Thursday, May 5, 2011

UP THE POLE

[First published on 22 September 2005, this Golden Oldie pokes fun at the absurdities of our ridiculous but dangerous police force]

Up the Pole

The drums beat as the dancers twirled and the dust swirled around the pole planted in the hard dry ground of Maramba Village. Sara and I were seated in the crowded arena, goggling at all this like German tourists.

‘What are we doing here?’ I spluttered amongst the flying dust.

‘We’re on holiday,’ said Sara grimly. ‘This is the sort of thing people have to do when they’re on holiday. Thirty years we’ve been married and this is the first time we’ve ever been on holiday.’
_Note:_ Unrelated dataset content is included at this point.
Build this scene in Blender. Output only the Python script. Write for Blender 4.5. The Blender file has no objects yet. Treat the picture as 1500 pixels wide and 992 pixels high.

‘We never won a raffle before,’ I said. ‘And I’m supposed to be writing my column today. Instead of that, I’m here looking at these maniacs pounding the dust.’

‘Just write what you see,’ suggested Sara.

‘That won’t make a story! I can’t even understand what’s going on! What’s it all about? What’s it mean?’

‘That’s not your business,’ Sara laughed, ‘You’re only the writer. It’s the job of your readers to find the meaning.’

Just then a Makishi dancer suddenly leaped at the pole and began to climb it with a rhythmic gyrating dance, as his friends sang and danced below. Salary two fiffity! they sang, as he hopped a metre up the pole. Rentee one-fiffity! they squealed, as he took another frenzied leap up the pole.

‘What’s it all mean?’ I demanded.

‘He’s trying to escape from his financial worries,’ Sara explained. ‘He’s trying to get away from the cares and worries of this Earth, and escape in the direction of Heaven!’

Foodu one-fiffity! laughed the singers, clapping their hands, as the Makishi jumped another metre up the pole. Zesco one-fiffity, sang the dancers in delight, Now Zesco cut-offee! The drums reached as a crescendo as the Makishi dancer leaped another two metres in absolute fright.

No more worree! sang the dancers, dancing round the pole and waggling their bottoms seductively, Sister on streetee!

Now the Makishi dancer leapt to the top of the pole, which bent over, leaving him dangling by one hand. ‘Oh my God!’ I exclaimed, ‘He wants to end it all! Go straight to Heaven by the short cut!’

We are the MMD chanted the singers, celebrating the Makishi’s precarious predicament, The Merry Makishi Dancers! We do the dance of deathee for the touristee!

Now the drumming increased its tempo as a skinny little policeman with a huge baton came running into the arena shouting Bring him downee, he’s under arrestee!

As the Makishi continued to dangle dangerously, the other dancers now circled the policeman singing Arrestee Makishi! Zesco offencee! Illegalee Connectee!

Quiet! shouted the policeman, as the whole stadium fell deadly quiet. This man is under arrest for demonstrating without a permit, contrary to the Public Order Act of 1927!

‘Is this part of the theatrical performance?’ I whispered to Sara, ‘Or is it for real?’

‘Nowadays,’ said Sara, ‘its hard to tell the difference.’

This man, screamed the policeman, is supposed to be a waiter at the Royal Livingstone Hotelee, but has instead organised a strike to complain against conditions of servicee, contrary to the provisions of the Slavery Act of 1654.

In addition, this man is trying to leave Zambia and enter Heaven without having applied for an exit permit, contrary to the regulations under the Immigration Act of 1904.

It is therefore my solemn duty to put this man before a court of law, so that he can receive his due punishment. After which, if he is still alive, he may return to his patriotic duty of having his remaining blood sucked by investors.

So saying, the policeman tied a rope around the pole and pulled it violently, causing the Makishi dancer to fall to the ground. As he fell, the policeman ran forward with his handcuffs, shouting You are under arrestee!

And the singers sang But he is already deadee and gonee

But the policeman replied Then I shall arrest him for escaping from lawful custodee!

Then the Makishi dancer jumped up and bowed to the crowd, as the drummers, dancers and singers all chased the policeman out of the stadium. Then all the audience stood up and clapped and cheered!

‘Wow!’ I said. ‘That was really convincing! I was really worried that it was a real policeman! But what did it all mean?’

‘What do you think?’ laughed Sara.

‘I think it means that when a policeman tries to invent his own laws, he becomes a joke, and people will laugh in his face! What did you think it meant?’

‘I think,’ said Sara, ‘that’s it’s a warning to the Chief of Police, that he might have spent a long time climbing to the top of the pole, but he can fall off in a second!’

‘He has been warned,’ I said, ‘that he may depart faster than he came!’